Set problem:
Copy every line, leaving nothing out and adding nothing.

---

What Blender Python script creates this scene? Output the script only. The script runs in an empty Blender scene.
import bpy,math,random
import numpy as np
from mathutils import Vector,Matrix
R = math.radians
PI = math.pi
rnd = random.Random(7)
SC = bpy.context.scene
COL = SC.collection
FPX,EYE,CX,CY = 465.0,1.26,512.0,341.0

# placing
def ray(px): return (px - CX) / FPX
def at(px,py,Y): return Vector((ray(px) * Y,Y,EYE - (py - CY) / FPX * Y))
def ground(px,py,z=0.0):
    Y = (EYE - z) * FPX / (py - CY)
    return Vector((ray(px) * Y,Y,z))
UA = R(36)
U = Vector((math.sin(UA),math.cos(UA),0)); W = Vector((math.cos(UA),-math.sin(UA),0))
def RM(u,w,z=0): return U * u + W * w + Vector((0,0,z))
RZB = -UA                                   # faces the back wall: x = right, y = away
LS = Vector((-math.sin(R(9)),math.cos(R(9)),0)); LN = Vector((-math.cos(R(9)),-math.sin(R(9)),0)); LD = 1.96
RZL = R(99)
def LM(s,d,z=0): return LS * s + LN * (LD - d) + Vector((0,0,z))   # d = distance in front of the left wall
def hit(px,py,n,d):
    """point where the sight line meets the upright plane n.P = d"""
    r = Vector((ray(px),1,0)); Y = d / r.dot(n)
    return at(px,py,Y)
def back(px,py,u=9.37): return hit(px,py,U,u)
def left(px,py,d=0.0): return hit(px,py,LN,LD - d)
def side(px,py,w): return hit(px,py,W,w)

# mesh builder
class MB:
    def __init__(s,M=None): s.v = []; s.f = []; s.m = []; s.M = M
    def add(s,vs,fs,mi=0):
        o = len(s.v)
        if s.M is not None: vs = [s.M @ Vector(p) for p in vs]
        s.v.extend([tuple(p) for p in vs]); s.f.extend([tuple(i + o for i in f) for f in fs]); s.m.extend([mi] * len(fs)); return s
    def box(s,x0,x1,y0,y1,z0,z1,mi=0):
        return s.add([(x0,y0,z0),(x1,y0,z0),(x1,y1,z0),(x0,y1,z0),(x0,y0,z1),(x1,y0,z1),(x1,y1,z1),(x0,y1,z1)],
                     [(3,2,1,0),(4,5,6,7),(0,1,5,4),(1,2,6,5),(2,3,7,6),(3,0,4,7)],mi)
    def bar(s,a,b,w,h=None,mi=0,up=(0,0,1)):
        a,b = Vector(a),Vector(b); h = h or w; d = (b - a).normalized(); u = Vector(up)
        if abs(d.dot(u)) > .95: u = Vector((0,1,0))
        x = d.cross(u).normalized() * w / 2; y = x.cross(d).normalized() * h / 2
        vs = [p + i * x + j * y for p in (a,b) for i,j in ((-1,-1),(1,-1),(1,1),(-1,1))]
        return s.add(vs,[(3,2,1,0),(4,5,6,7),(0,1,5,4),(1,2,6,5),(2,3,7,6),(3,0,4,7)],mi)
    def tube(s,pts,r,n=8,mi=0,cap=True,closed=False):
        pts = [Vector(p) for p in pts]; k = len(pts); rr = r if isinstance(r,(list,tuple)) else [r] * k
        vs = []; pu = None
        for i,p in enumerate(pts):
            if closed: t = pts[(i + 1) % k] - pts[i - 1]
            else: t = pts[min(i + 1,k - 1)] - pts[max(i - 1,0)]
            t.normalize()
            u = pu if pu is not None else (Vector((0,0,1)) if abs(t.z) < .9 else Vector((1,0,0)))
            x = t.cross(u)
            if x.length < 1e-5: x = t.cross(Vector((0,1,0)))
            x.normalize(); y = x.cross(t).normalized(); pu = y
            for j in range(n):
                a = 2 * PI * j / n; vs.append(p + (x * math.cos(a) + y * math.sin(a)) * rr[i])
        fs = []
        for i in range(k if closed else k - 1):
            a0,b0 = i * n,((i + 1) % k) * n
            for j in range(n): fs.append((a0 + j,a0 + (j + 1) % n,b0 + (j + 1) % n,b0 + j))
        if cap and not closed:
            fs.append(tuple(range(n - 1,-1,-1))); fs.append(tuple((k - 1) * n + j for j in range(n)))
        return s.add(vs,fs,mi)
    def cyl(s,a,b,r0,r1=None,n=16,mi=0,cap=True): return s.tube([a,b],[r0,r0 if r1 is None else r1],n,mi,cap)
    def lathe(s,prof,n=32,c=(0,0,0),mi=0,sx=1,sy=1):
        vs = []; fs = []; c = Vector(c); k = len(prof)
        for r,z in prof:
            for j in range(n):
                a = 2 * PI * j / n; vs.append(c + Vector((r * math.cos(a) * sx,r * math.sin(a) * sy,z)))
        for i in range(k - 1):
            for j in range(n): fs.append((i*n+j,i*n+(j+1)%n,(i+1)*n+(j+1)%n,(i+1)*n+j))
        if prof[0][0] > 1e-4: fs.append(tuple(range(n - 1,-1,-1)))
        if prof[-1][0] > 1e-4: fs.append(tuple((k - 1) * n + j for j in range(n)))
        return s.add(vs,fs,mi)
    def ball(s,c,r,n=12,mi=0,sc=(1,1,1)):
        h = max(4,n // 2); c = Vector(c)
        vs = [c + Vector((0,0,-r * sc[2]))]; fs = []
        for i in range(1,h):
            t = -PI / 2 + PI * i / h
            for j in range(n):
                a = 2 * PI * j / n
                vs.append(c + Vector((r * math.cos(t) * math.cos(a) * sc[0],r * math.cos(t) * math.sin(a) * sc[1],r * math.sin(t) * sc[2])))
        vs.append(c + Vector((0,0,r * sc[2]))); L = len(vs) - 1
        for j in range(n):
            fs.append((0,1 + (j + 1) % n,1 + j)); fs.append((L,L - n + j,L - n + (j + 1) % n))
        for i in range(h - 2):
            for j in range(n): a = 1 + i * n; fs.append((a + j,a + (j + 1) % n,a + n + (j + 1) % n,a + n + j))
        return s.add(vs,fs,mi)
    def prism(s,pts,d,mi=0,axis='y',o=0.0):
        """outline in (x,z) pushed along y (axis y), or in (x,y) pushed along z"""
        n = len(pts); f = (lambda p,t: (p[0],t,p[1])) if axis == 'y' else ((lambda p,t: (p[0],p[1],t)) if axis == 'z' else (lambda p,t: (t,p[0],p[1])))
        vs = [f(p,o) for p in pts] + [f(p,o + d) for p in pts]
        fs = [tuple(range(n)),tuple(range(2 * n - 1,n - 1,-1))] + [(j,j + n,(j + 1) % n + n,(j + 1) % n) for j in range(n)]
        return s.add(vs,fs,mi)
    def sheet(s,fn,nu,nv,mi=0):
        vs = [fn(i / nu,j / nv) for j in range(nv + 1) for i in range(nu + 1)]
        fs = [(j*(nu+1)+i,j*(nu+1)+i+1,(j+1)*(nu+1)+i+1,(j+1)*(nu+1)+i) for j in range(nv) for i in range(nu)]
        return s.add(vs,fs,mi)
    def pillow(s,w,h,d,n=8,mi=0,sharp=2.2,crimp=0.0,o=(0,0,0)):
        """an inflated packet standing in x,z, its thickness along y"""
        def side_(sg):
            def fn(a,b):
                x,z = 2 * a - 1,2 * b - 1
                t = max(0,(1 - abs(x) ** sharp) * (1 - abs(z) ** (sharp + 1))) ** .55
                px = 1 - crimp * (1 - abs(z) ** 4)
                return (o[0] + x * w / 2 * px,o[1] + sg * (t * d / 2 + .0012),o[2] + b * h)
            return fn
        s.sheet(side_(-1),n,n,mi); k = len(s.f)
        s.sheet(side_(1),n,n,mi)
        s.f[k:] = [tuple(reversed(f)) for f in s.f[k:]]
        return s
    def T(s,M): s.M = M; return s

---

Exercise output:
What Blender Python script creates this scene? Output the script only. The script runs in an empty Blender scene.
import bpy,math,random
import numpy as np
from mathutils import Vector,Matrix
R = math.radians
PI = math.pi
rnd = random.Random(7)
SC = bpy.context.scene
COL = SC.collection
FPX,EYE,CX,CY = 465.0,1.26,512.0,341.0

# placing
def ray(px): return (px - CX) / FPX
def at(px,py,Y): return Vector((ray(px) * Y,Y,EYE - (py - CY) / FPX * Y))
def ground(px,py,z=0.0):
    Y = (EYE - z) * FPX / (py - CY)
    return Vector((ray(px) * Y,Y,z))
UA = R(36)
U = Vector((math.sin(UA),math.cos(UA),0)); W = Vector((math.cos(UA),-math.sin(UA),0))
def RM(u,w,z=0): return U * u + W * w + Vector((0,0,z))
RZB = -UA                                   # faces the back wall: x = right, y = away
LS = Vector((-math.sin(R(9)),math.cos(R(9)),0)); LN = Vector((-math.cos(R(9)),-math.sin(R(9)),0)); LD = 1.96
RZL = R(99)
def LM(s,d,z=0): return LS * s + LN * (LD - d) + Vector((0,0,z))   # d = distance in front of the left wall
def hit(px,py,n,d):
    """point where the sight line meets the upright plane n.P = d"""
    r = Vector((ray(px),1,0)); Y = d / r.dot(n)
    return at(px,py,Y)
def back(px,py,u=9.37): return hit(px,py,U,u)
def left(px,py,d=0.0): return hit(px,py,LN,LD - d)
def side(px,py,w): return hit(px,py,W,w)

# mesh builder
class MB:
    def __init__(s,M=None): s.v = []; s.f = []; s.m = []; s.M = M
    def add(s,vs,fs,mi=0):
        o = len(s.v)
        if s.M is not None: vs = [s.M @ Vector(p) for p in vs]
        s.v.extend([tuple(p) for p in vs]); s.f.extend([tuple(i + o for i in f) for f in fs]); s.m.extend([mi] * len(fs)); return s
    def box(s,x0,x1,y0,y1,z0,z1,mi=0):
        return s.add([(x0,y0,z0),(x1,y0,z0),(x1,y1,z0),(x0,y1,z0),(x0,y0,z1),(x1,y0,z1),(x1,y1,z1),(x0,y1,z1)],
                     [(3,2,1,0),(4,5,6,7),(0,1,5,4),(1,2,6,5),(2,3,7,6),(3,0,4,7)],mi)
    def bar(s,a,b,w,h=None,mi=0,up=(0,0,1)):
        a,b = Vector(a),Vector(b); h = h or w; d = (b - a).normalized(); u = Vector(up)
        if abs(d.dot(u)) > .95: u = Vector((0,1,0))
        x = d.cross(u).normalized() * w / 2; y = x.cross(d).normalized() * h / 2
        vs = [p + i * x + j * y for p in (a,b) for i,j in ((-1,-1),(1,-1),(1,1),(-1,1))]
        return s.add(vs,[(3,2,1,0),(4,5,6,7),(0,1,5,4),(1,2,6,5),(2,3,7,6),(3,0,4,7)],mi)
    def tube(s,pts,r,n=8,mi=0,cap=True,closed=False):
        pts = [Vector(p) for p in pts]; k = len(pts); rr = r if isinstance(r,(list,tuple)) else [r] * k
        vs = []; pu = None
        for i,p in enumerate(pts):
            if closed: t = pts[(i + 1) % k] - pts[i - 1]
            else: t = pts[min(i + 1,k - 1)] - pts[max(i - 1,0)]
            t.normalize()
            u = pu if pu is not None else (Vector((0,0,1)) if abs(t.z) < .9 else Vector((1,0,0)))
            x = t.cross(u)
            if x.length < 1e-5: x = t.cross(Vector((0,1,0)))
            x.normalize(); y = x.cross(t).normalized(); pu = y
            for j in range(n):
                a = 2 * PI * j / n; vs.append(p + (x * math.cos(a) + y * math.sin(a)) * rr[i])
        fs = []
        for i in range(k if closed else k - 1):
            a0,b0 = i * n,((i + 1) % k) * n
            for j in range(n): fs.append((a0 + j,a0 + (j + 1) % n,b0 + (j + 1) % n,b0 + j))
        if cap and not closed:
            fs.append(tuple(range(n - 1,-1,-1))); fs.append(tuple((k - 1) * n + j for j in range(n)))
        return s.add(vs,fs,mi)
    def cyl(s,a,b,r0,r1=None,n=16,mi=0,cap=True): return s.tube([a,b],[r0,r0 if r1 is None else r1],n,mi,cap)
    def lathe(s,prof,n=32,c=(0,0,0),mi=0,sx=1,sy=1):
        vs = []; fs = []; c = Vector(c); k = len(prof)
        for r,z in prof:
            for j in range(n):
                a = 2 * PI * j / n; vs.append(c + Vector((r * math.cos(a) * sx,r * math.sin(a) * sy,z)))
        for i in range(k - 1):
            for j in range(n): fs.append((i*n+j,i*n+(j+1)%n,(i+1)*n+(j+1)%n,(i+1)*n+j))
        if prof[0][0] > 1e-4: fs.append(tuple(range(n - 1,-1,-1)))
        if prof[-1][0] > 1e-4: fs.append(tuple((k - 1) * n + j for j in range(n)))
        return s.add(vs,fs,mi)
    def ball(s,c,r,n=12,mi=0,sc=(1,1,1)):
        h = max(4,n // 2); c = Vector(c)
        vs = [c + Vector((0,0,-r * sc[2]))]; fs = []
        for i in range(1,h):
            t = -PI / 2 + PI * i / h
            for j in range(n):
                a = 2 * PI * j / n
                vs.append(c + Vector((r * math.cos(t) * math.cos(a) * sc[0],r * math.cos(t) * math.sin(a) * sc[1],r * math.sin(t) * sc[2])))
        vs.append(c + Vector((0,0,r * sc[2]))); L = len(vs) - 1
        for j in range(n):
            fs.append((0,1 + (j + 1) % n,1 + j)); fs.append((L,L - n + j,L - n + (j + 1) % n))
        for i in range(h - 2):
            for j in range(n): a = 1 + i * n; fs.append((a + j,a + (j + 1) % n,a + n + (j + 1) % n,a + n + j))
        return s.add(vs,fs,mi)
    def prism(s,pts,d,mi=0,axis='y',o=0.0):
        """outline in (x,z) pushed along y (axis y), or in (x,y) pushed along z"""
        n = len(pts); f = (lambda p,t: (p[0],t,p[1])) if axis == 'y' else ((lambda p,t: (p[0],p[1],t)) if axis == 'z' else (lambda p,t: (t,p[0],p[1])))
        vs = [f(p,o) for p in pts] + [f(p,o + d) for p in pts]
        fs = [tuple(range(n)),tuple(range(2 * n - 1,n - 1,-1))] + [(j,j + n,(j + 1) % n + n,(j + 1) % n) for j in range(n)]
        return s.add(vs,fs,mi)
    def sheet(s,fn,nu,nv,mi=0):
        vs = [fn(i / nu,j / nv) for j in range(nv + 1) for i in range(nu + 1)]
        fs = [(j*(nu+1)+i,j*(nu+1)+i+1,(j+1)*(nu+1)+i+1,(j+1)*(nu+1)+i) for j in range(nv) for i in range(nu)]
        return s.add(vs,fs,mi)
    def pillow(s,w,h,d,n=8,mi=0,sharp=2.2,crimp=0.0,o=(0,0,0)):
        """an inflated packet standing in x,z, its thickness along y"""
        def side_(sg):
            def fn(a,b):
                x,z = 2 * a - 1,2 * b - 1
                t = max(0,(1 - abs(x) ** sharp) * (1 - abs(z) ** (sharp + 1))) ** .55
                px = 1 - crimp * (1 - abs(z) ** 4)
                return (o[0] + x * w / 2 * px,o[1] + sg * (t * d / 2 + .0012),o[2] + b * h)
            return fn
        s.sheet(side_(-1),n,n,mi); k = len(s.f)
        s.sheet(side_(1),n,n,mi)
        s.f[k:] = [tuple(reversed(f)) for f in s.f[k:]]
        return s
    def T(s,M): s.M = M; return s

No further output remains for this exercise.